> **WHAT IS BEING ASKED**: Pull out every line with the word "pixels".

> **DATASET EXTRACT**:
........

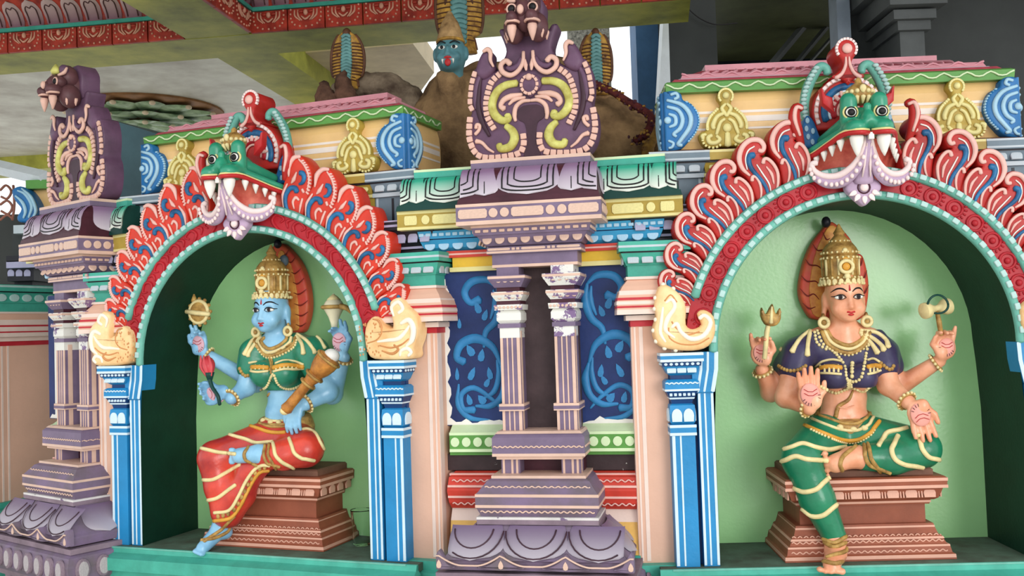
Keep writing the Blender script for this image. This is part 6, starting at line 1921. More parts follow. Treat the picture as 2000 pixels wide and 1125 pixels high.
class Statue:
    def __init__(self, bay, name, label, u0, chin, skin, base):
        self.bay, self.u0, self.chin = bay, u0, chin
        self.t = thing(name, label, 'statue', bay, base, 'seated four-armed goddess statues')
        self.skin = skin
        self.P, self.meshes = [], []
        self.J = lambda px, py, d: tuple(at(bay, px, py, d))
        self.o = bay.inv @ CAM
    def add(self, name, prims, m, res=.0055, grow=0.0, cut=None, k=.012, label=None, cast=True):
        V, F = sculpt(prims, res, grow, cut, k)
        if cast:
            self.meshes.append((V, F))
        return part(name, mesh_np(name, (V, F)), m, self.t, label=label)
    def bvh(self):
        V, F, n = [], [], 0
        for v, f in self.meshes:
            V += [tuple(p) for p in np.asarray(v)]
            F += [tuple(i + n for i in q) for q in f]
            n += len(v)
        self.tree = BVHTree.FromPolygons(V, F)
    def cast(self, px, py, off=.002):
        v = (self.bay.inv.to_3x3() @ ray(px, py)).normalized()
        h = self.tree.ray_cast(self.o, v, 8)
        return None if h[0] is None or h[0].y > ND + .02 else h[0] - v * off
    def drape(self, name, pts, r, m, zf=None, n=6, off=.002, per=10, parent=None, flat=.8, maxjump=.028, ext=None):
        """tube laid over the figure along a line seen at photo pixels"""
        pts = [zf(*p) if zf else p for p in pts]
        if ext is None:
            ext = 16 if name in ('trouser_band', 'dhoti_band', 'anklet', 'belt_cord') else 0
        if ext:
            def out(a, b):
                l = math.hypot(a[0] - b[0], a[1] - b[1])
                return (a[0] + (a[0] - b[0]) / l * ext, a[1] + (a[1] - b[1]) / l * ext)
            pts = [out(pts[0], pts[1])] + list(pts) + [out(pts[-1], pts[-2])]
        Q = [self.cast(x, y, off) for x, y in spline(pts, per)]
        Q = [q for q in Q if q is not None]
        runs, cur = [], []
        for q in Q:
            if cur and (q - cur[-1]).length > maxjump:
                runs.append(cur); cur = []
            cur.append(q)
        runs.append(cur)
        best = max(runs, key=len)
        if len(best) < 3:
            return None
        return part(name, tube(best, r, n, flat), M[m], parent or self.t, True)
    def beads(self, name, pts, r, m, zf=None, step=None, parent=None, off=.001):
        pts = [zf(*p) if zf else p for p in pts]
        Q = [self.cast(x, y, off) for x, y in spline(pts, 10)]
        Q = [q for q in Q if q is not None]
        ms, acc = [], 1e9
        for a, b in zip(Q, Q[1:] + [None]):
            if acc >= (step or 1.7 * r):
                ms.append(ball(tuple(a), r, 7, 5)); acc = 0
            if b is not None:
                acc += (b - a).length
        if ms:
            return part(name, join(*ms), M[m], parent or self.t, True)
    def ring(self, name, a, b, t, r, rad, m, beads=0):
        """bangle round the limb a-b at fraction t"""
        a, b = vec(a), vec(b)
        ax = unit(b - a)
        e1 = unit(np.cross(ax, (0.3, 0.2, 1)))
        e2 = np.cross(ax, e1)
        c = a + (b - a) * t
        pts = [tuple(c + r * (e1 * cos(w) + e2 * sin(w))) for w in np.linspace(0, 2 * pi, 25)]
        o = part(name, tube(pts, rad, 7), M[m], self.t, True)
        if beads:
            ms = [ball(tuple(c + (r + rad * .8) * (e1 * cos(w) + e2 * sin(w))), rad * .9, 7, 5) for w in np.linspace(0, 2 * pi, beads + 1)[:-1]]
            part(name + '_beads', join(*ms), M['goldw'], o, True)
        return o

    def head_prims(self):
        u, z, d = self.u0, self.chin, .175
        P = [('e', (u, d, z + .105), (.069, .078, .098), .02), ('e', (u, d - .040, z + .045), (.050, .040, .042), .025), ('e', (u, d - .055, z + .014), (.024, .022, .016), .014),
             ('c', (u, d + .03, z + .03), (u, d + .035, z - .07), .046, .052, .02),
             ('c', (u, d - .074, z + .092), (u, d - .085, z + .060), .0075, .0105, .010), ('e', (u, d - .086, z + .054), (.0115, .0115, .0095), .006), ('e', (u - .012, d - .078, z + .051), (.008, .009, .0065), .005), ('e', (u + .012, d - .078, z + .051), (.008, .009, .0065), .005),
             ('e', (u, d - .074, z + .035), (.020, .010, .0055), .005), ('e', (u, d - .073, z + .027), (.016, .010, .006), .005)]
        for s in (-1, 1):
            P += [('e', (u + s * .036, d - .052, z + .050), (.026, .026, .026), .02), ('e', (u + s * .070, d + .012, z + .078), (.012, .020, .036), .008), ('e', (u + s * .074, d + .012, z + .036), (.009, .012, .022), .008),
                  ('e', (u + s * .033, d - .078, z + .093), (.020, .014, .012), -.012)]
        return P
    def face(self, lip='gum'):
        u, z, d = self.u0, self.chin, .175
        t = self.t
        for s in (-1, 1):
            e = part('eye', ball((u + s * .033, d - .062, z + .092), (.0195, .011, .0085), 14, 9), M['ivory'], t, True)
            part('iris', ball((u + s * .033, d - .0705, z + .0925), (.0085, .0045, .0080), 12, 8), M['dkrecess'], e, True)
            part('pupil', ball((u + s * .033, d - .0738, z + .0925), (.0045, .0024, .0045), 10, 7), M['ink'], e, True)
            part('eyelid_line', tube(spline([(u + s * .012, d - .073, z + .090), (u + s * .022, d - .0745, z + .099), (u + s * .036, d - .073, z + .1015), (u + s * .050, d - .062, z + .096), (u + s * .062, d - .050, z + .096)], 4), [.0015, .0022, .0026, .0024, .0012], 6), M['ink'], e, True)
            part('lower_lid_line', tube(spline([(u + s * .014, d - .073, z + .089), (u + s * .032, d - .073, z + .0835), (u + s * .051, d - .061, z + .090)], 4), .0012, 5), M['ink'], e, True)
            P = [(u + s * .010, z + .112), (u + s * .024, z + .123), (u + s * .042, z + .124), (u + s * .060, z + .112)]
            Q = []
            for a, b in spline(P, 5):
                h = self.tree.ray_cast(Vector((a, -1, b)), Vector((0, 1, 0)), 3)
                if h[0] is not None:
                    Q.append(h[0] - Vector((0, .001, 0)))
            if len(Q) > 3:
                part('eyebrow', tube(Q, [.0018, .0034, .0034, .0012], 6, .6), M['ink'], t, True)
        part('upper_lip', tube(spline([(u - .026, d - .066, z + .033), (u - .012, d - .0815, z + .037), (u, d - .084, z + .0345), (u + .012, d - .0815, z + .037), (u + .026, d - .066, z + .033)], 4), [.0012, .0038, .0036, .0038, .0012], 6, .7), M[lip], t, True)
        part('lower_lip', tube(spline([(u - .022, d - .069, z + .031), (u, d - .0825, z + .0265), (u + .022, d - .069, z + .031)], 4), [.0012, .0052, .0012], 6, .7), M[lip], t, True)
        h = self.tree.ray_cast(Vector((u, -1, z + .126)), Vector((0, 1, 0)), 3)
        y = h[0].y if h[0] is not None else d - .07
        part('forehead_mark', tube([(u, y - .001, z + .116), (u, y - .001, z + .124), (u, y - .0005, z + .138)], [.0042, .0036, .0008], 6, .5), M['gum'], t, True)
        for s in (-1, 1):
            c = (u + s * .080, d + .000, z + .000)
            er = part('earring', tube([(c[0] + .017 * cos(a), c[1] - .006, c[2] + .017 * sin(a)) for a in np.linspace(0, 2 * pi, 19)], .0075, 7), M['goldw'], t, True)
            part('earring_boss', ball((c[0], c[1] - .008, c[2]), (.009, .007, .009), 9, 6), M['gold'], er, True)
            part('earring_drop', lathe([(.004, .02), (.008, .008), (.006, 0)], (c[0], c[1], c[2] + .015), 8), M['gold'], er, True)
    def crown(self):
        u, z, d = self.u0, self.chin, .185
        c = part('crown', lathe([(.070, .136), (.078, .140), (.080, .150), (.076, .160), (.072, .166), (.066, .172), (.064, .205), (.066, .236), (.070, .242), (.066, .250), (.060, .252), (.066, .256), (.068, .264), (.060, .280), (.048, .296), (.036, .304), (.034, .312), (.024, .322), (.018, .330), (.022, .338), (.014, .350), (.003, .372)], (u - .004, d, z), 28), M['gold'], self.t, 50, label='tall tiered gold crown')
        for zz, r, n, br in ((.144, .080, 26, .0068), (.166, .074, 22, .005), (.242, .0705, 22, .005), (.262, .0685, 22, .0048), (.306, .036, 14, .004)):
            part('crown_beads', join(*[ball((u - .004 + r * cos(a), d + r * sin(a), z + zz), br, 7, 5) for a in np.linspace(0, 2 * pi, n + 1)[:-1]]), M['goldw'], c, True)
        for k in range(16):
            a = 2 * pi * k / 16
            part('crown_rib', tube([(u - .004 + .065 * cos(a), d + .065 * sin(a), z + .176), (u - .004 + .066 * cos(a), d + .066 * sin(a), z + .236)], .0055, 5), M['goldw' if k % 2 else 'gold'], c, True)
        for k in range(11):
            a = pi + pi * (k + .5) / 11
            relief('crown_plate', 'petal', M['goldw'], c, u - .004 + .0795 * cos(a), d + .0795 * sin(a), z + .153, .016, .018, .005, turn=a + pi / 2)
        md = part('crown_medallion', tube([(u - .004 + .024 * cos(a), d - .074, z + .206 + .022 * sin(a)) for a in np.linspace(0, 2 * pi, 23)], .0072, 8), M['goldw'], c, True)
        part('medallion_boss', ball((u - .004, d - .07, z + .206), (.016, .010, .015), 10, 7), M['ochre'], c, True)
        part('crown_jewel', ball((u - .004, d - .079, z + .170), (.012, .008, .012), 10, 7), M['goldw'], c, True)
        part('crown_jewel', ball((u - .004, d - .066, z + .236), (.013, .008, .008), 10, 7), M['ochre'], c, True)
        part('crown_jewel', ball((u - .004, d - .066, z + .268), (.010, .006, .009), 10, 7), M['goldw'], c, True)
    def halo(self, outline, lines, ochre, zf, d=.285):
        """flame-shaped halo plate standing behind the head"""
        ol = [(lambda p: (p[0], p[2]))(self.J(*zf(*q), d)) for q in spline(outline, 3, True)]
        h = part('flame_halo', plate(ol, d + .04, .045, .014), M['halo'], self.t, 50, label='red and orange flame halo behind the head')
        oc = [(lambda p: (p[0], p[2]))(self.J(*zf(*q), d)) for q in spline(ochre, 3, True)]
        part('halo_inner', plate(oc, d - .005, .006, .003), M['haloy'], h, 50)
        for l in lines:
            P = [self.J(*zf(*q), d - .012) for q in l]
            part('halo_line', tube(spline(P, 4), [.0012, .0032, .0012], 5, .6), M['halod'], h, True)
        return h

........

> **CORRECT ANSWER**:
Keep writing the Blender script for this image. This is part 6, starting at line 1921. More parts follow. Treat the picture as 2000 pixels wide and 1125 pixels high.
        """tube laid over the figure along a line seen at photo pixels"""